Martina Volfova
PhD Candidate
Anthropology
Faculty of Arts
Research Themes: Language, Sustainability and Transnationalism
Martina is a linguistic anthropology PhD candidate in the Department of Anthropology. Her primary research interests include issues surrounding language endangerment, revitalization, maintenance, and most recently language documentation. Her PhD research seeks to provide an ethnographic analysis of the ways language revitalization practices reflect, produce, and transform wider social practices, values, and ideologies, including those relating to language.
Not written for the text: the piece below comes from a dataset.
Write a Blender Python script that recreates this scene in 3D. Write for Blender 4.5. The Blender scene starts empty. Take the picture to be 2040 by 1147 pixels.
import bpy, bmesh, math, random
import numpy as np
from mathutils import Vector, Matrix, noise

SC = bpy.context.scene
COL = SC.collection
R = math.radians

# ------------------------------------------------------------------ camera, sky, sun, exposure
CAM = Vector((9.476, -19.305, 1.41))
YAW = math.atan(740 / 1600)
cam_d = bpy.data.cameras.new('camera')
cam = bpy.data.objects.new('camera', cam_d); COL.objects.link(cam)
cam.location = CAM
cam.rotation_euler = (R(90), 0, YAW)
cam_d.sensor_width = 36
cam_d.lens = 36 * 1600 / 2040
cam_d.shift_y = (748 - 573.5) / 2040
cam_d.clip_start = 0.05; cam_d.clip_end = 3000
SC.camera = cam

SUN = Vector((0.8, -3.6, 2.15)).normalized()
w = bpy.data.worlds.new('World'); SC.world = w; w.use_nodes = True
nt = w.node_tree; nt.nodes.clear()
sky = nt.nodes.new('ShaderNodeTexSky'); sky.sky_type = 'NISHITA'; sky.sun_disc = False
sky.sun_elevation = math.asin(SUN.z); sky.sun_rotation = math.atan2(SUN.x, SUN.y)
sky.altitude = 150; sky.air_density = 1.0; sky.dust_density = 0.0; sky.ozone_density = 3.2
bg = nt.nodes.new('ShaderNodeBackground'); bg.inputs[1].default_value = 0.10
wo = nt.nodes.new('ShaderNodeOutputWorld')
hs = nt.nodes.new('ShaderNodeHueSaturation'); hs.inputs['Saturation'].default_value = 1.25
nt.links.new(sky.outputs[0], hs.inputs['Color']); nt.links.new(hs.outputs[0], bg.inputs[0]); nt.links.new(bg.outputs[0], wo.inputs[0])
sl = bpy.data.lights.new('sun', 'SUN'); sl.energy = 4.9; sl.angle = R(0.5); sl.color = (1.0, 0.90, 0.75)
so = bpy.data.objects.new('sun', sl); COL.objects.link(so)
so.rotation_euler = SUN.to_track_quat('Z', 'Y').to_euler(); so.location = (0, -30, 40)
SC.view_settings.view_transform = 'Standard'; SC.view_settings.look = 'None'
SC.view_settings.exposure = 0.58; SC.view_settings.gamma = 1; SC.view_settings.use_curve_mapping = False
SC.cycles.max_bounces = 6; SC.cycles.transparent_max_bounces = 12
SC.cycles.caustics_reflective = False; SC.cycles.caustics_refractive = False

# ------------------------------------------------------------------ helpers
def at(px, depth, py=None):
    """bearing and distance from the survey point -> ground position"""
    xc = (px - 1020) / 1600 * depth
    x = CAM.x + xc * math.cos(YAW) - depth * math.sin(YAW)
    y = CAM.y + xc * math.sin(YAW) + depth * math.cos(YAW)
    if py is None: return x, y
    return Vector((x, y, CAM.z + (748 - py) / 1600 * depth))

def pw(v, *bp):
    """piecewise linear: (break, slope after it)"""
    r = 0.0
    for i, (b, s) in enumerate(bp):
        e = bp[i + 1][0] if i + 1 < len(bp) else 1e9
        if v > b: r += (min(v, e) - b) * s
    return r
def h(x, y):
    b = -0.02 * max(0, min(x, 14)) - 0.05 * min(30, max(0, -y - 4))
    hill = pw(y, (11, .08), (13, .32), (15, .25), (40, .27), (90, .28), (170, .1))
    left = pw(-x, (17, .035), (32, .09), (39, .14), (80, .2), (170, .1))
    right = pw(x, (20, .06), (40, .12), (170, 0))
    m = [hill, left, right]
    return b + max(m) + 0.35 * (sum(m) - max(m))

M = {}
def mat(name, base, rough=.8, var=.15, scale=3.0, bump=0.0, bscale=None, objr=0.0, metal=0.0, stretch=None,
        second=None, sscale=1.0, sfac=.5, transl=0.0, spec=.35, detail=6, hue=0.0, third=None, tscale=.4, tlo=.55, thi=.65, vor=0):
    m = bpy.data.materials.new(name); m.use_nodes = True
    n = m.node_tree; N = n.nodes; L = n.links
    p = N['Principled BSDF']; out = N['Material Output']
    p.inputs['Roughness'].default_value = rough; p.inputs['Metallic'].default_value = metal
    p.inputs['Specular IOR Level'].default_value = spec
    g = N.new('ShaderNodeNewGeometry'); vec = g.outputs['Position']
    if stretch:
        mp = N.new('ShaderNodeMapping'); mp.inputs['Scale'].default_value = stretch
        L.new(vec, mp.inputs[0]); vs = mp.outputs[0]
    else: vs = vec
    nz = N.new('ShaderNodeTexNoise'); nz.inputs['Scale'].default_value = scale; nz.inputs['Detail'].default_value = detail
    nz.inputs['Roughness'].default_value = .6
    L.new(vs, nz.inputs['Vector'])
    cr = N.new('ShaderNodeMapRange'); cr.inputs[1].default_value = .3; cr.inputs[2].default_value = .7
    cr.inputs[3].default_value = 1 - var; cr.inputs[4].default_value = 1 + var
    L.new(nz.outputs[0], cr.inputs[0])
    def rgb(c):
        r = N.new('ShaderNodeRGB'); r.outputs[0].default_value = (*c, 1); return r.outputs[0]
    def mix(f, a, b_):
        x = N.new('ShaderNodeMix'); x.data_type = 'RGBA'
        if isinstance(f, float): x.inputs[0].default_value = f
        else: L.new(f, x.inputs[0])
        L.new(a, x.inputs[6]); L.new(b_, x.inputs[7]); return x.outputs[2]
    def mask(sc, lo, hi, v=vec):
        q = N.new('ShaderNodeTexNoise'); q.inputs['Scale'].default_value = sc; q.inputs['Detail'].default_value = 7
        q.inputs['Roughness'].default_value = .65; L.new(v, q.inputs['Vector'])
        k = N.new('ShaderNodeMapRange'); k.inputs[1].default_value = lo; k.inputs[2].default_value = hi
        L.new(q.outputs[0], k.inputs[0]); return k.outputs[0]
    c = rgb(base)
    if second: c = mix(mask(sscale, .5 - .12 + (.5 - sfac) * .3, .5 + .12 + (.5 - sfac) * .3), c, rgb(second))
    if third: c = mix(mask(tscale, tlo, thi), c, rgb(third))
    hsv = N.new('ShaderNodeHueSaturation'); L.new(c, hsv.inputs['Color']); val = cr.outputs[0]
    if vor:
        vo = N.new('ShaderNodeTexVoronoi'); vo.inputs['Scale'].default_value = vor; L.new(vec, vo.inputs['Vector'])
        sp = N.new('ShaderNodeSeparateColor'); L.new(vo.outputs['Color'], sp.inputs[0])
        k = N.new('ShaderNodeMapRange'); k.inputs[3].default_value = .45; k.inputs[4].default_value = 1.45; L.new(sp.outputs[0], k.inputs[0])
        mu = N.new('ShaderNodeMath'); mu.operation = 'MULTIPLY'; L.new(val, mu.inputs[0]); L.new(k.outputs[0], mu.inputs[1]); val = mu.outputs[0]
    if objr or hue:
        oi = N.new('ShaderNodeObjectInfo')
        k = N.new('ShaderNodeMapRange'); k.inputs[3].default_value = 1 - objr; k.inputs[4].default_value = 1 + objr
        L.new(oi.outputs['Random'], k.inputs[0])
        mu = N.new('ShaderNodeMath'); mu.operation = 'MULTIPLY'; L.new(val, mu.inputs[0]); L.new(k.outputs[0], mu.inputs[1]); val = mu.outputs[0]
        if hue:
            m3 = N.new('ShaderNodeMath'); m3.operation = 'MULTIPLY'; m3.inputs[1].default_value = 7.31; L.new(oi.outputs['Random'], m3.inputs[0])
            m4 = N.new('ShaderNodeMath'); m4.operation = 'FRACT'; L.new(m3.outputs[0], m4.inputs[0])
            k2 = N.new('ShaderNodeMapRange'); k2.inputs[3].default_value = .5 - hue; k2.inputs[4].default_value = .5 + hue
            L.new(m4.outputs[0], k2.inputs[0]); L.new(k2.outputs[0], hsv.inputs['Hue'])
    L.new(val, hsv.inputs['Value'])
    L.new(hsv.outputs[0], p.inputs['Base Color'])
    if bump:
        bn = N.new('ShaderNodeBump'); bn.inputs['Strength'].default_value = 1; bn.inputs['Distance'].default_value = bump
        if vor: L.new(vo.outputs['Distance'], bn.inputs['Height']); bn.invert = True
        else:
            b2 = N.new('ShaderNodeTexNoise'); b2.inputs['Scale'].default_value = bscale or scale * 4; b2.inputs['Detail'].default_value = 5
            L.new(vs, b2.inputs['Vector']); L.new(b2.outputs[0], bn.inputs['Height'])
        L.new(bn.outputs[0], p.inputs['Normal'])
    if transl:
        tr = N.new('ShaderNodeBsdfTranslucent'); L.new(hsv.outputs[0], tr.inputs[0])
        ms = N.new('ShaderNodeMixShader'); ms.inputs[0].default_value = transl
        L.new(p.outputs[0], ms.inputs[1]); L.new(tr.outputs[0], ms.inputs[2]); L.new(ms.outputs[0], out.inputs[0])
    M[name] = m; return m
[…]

She seeks to explore alternative ways to engage in Indigenous language work, displacing it from a domain traditionally dominated by academic experts working with expert speakers, and instead locating it within a community of young emerging speakers, as a form of innovative social action and political and intellectual engagement, challenging the expectations of how non-fluent speakers should engage with and approach their ancestral languages. She theorizes that an active, collaborative engagement of speakers and learners in these activities has the potential to open up new possibilities and trajectories for language revitalization. Martina’s background is in linguistics, anthropology, language teaching, teacher training, and language curriculum development. Since coming to UBC, Martina has been involved with the Kaska Talking Dictionary project, working under the supervision of Dr. Patrick Moore, both on the UBC campus as well as in Kaska communities in the Yukon. Martina is currently in the process of conducting her research in Watson Lake, Yukon.
Research Interests
Indigenous languages, language documentation, language revitalization and maintenance, language planning, youth language, community language activism, language education, language material development.